Task goal: Wherever the string "part" appears in a line, extract that line.

── Task material

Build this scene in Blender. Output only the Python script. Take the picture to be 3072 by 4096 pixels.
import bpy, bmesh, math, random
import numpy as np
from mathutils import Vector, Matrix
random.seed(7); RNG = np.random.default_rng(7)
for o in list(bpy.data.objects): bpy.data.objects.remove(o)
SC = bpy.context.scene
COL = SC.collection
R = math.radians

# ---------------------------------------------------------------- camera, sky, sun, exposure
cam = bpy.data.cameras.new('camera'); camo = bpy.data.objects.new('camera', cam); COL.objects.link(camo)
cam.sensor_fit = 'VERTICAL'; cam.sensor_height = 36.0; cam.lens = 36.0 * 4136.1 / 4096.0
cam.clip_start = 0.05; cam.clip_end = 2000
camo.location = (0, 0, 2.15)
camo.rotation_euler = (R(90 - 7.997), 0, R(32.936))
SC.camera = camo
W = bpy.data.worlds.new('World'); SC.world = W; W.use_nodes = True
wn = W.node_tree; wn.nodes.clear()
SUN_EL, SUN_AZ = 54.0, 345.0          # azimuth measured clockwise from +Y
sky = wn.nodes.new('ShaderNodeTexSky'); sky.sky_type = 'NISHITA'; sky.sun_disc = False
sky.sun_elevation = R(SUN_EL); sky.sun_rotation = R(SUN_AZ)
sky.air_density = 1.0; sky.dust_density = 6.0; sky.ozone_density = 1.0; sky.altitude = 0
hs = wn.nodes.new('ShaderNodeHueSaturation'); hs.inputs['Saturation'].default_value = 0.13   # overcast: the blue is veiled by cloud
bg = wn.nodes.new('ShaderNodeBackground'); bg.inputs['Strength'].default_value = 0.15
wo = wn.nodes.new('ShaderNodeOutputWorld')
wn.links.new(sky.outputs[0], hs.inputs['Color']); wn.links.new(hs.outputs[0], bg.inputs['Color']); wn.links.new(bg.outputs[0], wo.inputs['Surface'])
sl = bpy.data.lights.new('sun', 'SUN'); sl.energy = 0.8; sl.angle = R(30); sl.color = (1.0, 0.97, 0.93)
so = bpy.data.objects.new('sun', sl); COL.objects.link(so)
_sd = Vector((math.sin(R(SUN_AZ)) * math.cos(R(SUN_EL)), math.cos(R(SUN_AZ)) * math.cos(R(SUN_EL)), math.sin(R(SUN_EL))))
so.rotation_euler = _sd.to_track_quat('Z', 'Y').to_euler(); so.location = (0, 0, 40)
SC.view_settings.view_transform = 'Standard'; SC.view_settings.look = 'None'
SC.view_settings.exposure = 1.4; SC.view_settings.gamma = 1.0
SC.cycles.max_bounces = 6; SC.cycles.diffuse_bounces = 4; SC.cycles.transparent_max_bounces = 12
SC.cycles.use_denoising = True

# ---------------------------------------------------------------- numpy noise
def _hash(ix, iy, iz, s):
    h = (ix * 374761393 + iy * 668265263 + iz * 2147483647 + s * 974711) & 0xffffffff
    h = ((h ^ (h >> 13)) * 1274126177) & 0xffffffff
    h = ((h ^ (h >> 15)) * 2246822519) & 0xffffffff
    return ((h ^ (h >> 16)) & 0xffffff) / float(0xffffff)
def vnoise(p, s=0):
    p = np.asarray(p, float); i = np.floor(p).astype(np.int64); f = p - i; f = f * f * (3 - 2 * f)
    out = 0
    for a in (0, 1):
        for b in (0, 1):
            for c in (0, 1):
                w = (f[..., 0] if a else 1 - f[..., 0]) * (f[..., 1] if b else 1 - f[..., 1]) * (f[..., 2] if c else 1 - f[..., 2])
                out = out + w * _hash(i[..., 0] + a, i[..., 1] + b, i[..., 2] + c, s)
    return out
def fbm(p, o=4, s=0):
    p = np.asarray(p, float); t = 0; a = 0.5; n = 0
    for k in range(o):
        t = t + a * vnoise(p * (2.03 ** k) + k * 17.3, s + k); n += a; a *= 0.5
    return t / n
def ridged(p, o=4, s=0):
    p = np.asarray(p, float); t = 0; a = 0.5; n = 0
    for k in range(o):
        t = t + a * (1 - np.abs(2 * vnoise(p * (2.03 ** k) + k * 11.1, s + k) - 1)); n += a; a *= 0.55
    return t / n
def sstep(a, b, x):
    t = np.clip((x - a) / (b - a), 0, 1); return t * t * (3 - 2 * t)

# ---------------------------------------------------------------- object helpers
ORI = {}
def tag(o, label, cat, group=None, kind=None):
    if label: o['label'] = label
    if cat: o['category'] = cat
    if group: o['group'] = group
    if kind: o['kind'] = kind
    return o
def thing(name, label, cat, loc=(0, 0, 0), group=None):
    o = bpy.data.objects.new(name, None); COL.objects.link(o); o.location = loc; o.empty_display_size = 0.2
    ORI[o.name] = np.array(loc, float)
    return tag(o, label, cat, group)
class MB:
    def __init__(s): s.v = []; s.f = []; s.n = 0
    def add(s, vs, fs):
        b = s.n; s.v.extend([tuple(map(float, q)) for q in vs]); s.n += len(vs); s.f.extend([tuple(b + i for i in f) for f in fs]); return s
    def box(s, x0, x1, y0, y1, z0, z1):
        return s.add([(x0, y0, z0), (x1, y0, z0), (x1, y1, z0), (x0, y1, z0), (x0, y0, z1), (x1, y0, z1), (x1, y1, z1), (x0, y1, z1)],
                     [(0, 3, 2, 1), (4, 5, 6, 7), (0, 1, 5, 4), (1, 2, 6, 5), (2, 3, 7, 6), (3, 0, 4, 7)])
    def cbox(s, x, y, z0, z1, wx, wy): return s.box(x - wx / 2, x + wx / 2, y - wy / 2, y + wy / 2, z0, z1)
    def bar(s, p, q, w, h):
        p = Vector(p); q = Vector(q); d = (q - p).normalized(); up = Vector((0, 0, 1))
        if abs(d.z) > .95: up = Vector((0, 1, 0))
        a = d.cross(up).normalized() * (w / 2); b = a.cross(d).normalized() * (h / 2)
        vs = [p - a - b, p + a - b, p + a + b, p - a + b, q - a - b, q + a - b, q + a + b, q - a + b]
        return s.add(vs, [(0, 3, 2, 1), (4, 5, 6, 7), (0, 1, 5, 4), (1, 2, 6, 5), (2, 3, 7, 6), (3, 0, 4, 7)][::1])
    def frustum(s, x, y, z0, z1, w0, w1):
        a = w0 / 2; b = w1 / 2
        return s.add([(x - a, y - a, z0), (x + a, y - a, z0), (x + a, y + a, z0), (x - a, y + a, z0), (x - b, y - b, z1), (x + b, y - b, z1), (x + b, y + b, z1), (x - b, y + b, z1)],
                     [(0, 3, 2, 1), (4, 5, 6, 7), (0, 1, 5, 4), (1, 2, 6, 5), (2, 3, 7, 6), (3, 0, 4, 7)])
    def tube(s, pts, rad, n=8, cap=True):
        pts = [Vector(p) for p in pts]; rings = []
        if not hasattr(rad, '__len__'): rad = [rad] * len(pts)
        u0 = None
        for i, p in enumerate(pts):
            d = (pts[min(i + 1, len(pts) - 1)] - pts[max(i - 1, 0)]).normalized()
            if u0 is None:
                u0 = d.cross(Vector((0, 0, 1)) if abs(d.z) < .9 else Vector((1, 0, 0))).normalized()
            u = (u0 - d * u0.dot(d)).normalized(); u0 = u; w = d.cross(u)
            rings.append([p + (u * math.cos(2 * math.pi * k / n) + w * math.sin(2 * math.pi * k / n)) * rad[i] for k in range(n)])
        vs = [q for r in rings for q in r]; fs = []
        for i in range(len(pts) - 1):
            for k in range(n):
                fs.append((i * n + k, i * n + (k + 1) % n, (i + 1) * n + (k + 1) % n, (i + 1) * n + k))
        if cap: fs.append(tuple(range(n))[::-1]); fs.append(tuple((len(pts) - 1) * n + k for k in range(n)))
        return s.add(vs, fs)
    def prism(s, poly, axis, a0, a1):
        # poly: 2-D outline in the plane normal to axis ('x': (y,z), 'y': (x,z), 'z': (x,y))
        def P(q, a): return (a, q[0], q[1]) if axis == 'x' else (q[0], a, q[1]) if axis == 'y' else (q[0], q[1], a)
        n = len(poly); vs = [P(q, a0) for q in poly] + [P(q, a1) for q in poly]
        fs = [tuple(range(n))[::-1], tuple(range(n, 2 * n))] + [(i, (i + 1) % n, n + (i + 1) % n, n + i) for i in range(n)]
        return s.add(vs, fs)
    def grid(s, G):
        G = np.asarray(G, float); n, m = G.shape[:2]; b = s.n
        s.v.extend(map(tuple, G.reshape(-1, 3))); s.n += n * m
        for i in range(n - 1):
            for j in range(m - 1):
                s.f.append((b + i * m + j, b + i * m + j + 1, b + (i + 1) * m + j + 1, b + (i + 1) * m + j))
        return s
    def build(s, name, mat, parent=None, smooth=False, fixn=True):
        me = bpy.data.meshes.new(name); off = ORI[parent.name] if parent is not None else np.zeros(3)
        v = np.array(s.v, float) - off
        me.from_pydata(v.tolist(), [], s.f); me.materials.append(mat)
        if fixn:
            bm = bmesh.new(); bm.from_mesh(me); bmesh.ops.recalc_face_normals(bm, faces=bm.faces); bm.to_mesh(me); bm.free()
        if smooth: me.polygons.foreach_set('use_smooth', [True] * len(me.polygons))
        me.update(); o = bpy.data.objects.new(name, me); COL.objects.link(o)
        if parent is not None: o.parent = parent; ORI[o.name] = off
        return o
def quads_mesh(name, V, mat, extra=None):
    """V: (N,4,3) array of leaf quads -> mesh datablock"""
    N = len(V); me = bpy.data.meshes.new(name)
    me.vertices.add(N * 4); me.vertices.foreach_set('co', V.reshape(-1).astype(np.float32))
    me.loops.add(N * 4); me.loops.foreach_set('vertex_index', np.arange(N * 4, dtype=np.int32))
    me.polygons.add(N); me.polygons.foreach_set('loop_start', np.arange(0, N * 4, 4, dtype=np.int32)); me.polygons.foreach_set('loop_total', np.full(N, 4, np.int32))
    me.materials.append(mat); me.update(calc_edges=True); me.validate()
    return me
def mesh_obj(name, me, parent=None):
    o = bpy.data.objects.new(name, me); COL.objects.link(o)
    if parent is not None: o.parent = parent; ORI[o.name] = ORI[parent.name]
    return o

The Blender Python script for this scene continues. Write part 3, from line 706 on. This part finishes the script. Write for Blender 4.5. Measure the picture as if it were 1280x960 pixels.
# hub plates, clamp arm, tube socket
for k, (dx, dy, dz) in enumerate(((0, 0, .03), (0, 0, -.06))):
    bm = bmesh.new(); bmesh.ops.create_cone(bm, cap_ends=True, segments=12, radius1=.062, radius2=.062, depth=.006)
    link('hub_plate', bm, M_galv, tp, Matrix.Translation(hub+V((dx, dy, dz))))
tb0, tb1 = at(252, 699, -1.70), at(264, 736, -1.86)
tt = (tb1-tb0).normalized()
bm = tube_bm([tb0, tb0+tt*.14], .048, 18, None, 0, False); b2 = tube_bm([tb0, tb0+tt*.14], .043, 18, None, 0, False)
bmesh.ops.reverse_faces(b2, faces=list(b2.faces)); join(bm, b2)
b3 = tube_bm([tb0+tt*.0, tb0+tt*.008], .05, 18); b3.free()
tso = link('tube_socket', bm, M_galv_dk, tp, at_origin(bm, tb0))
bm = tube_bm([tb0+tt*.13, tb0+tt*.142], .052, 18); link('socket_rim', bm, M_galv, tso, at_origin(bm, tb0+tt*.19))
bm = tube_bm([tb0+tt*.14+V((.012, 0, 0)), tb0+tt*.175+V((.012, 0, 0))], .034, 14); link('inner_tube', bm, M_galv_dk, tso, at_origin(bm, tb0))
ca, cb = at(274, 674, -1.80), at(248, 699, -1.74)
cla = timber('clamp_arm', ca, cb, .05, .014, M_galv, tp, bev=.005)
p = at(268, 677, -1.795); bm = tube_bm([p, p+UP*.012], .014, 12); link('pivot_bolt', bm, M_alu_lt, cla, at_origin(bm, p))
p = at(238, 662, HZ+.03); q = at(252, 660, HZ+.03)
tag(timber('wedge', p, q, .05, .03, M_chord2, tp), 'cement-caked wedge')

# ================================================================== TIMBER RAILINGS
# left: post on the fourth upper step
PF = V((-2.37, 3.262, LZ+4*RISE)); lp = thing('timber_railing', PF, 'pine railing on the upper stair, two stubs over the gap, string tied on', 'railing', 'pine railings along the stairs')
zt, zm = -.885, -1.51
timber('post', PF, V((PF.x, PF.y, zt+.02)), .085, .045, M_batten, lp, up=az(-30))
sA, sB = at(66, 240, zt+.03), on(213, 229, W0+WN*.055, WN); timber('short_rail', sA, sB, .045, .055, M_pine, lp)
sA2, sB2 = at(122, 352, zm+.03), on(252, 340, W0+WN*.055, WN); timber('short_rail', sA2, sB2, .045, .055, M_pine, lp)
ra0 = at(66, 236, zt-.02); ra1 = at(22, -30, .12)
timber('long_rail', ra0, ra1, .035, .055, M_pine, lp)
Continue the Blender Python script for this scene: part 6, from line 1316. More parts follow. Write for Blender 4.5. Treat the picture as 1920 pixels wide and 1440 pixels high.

────

Response to the task:
The Blender Python script for this scene continues. Write part 3, from line 706 on. This part finishes the script. Write for Blender 4.5. Measure the picture as if it were 1280x960 pixels.
Continue the Blender Python script for this scene: part 6, from line 1316. More parts follow. Write for Blender 4.5. Treat the picture as 1920 pixels wide and 1440 pixels high.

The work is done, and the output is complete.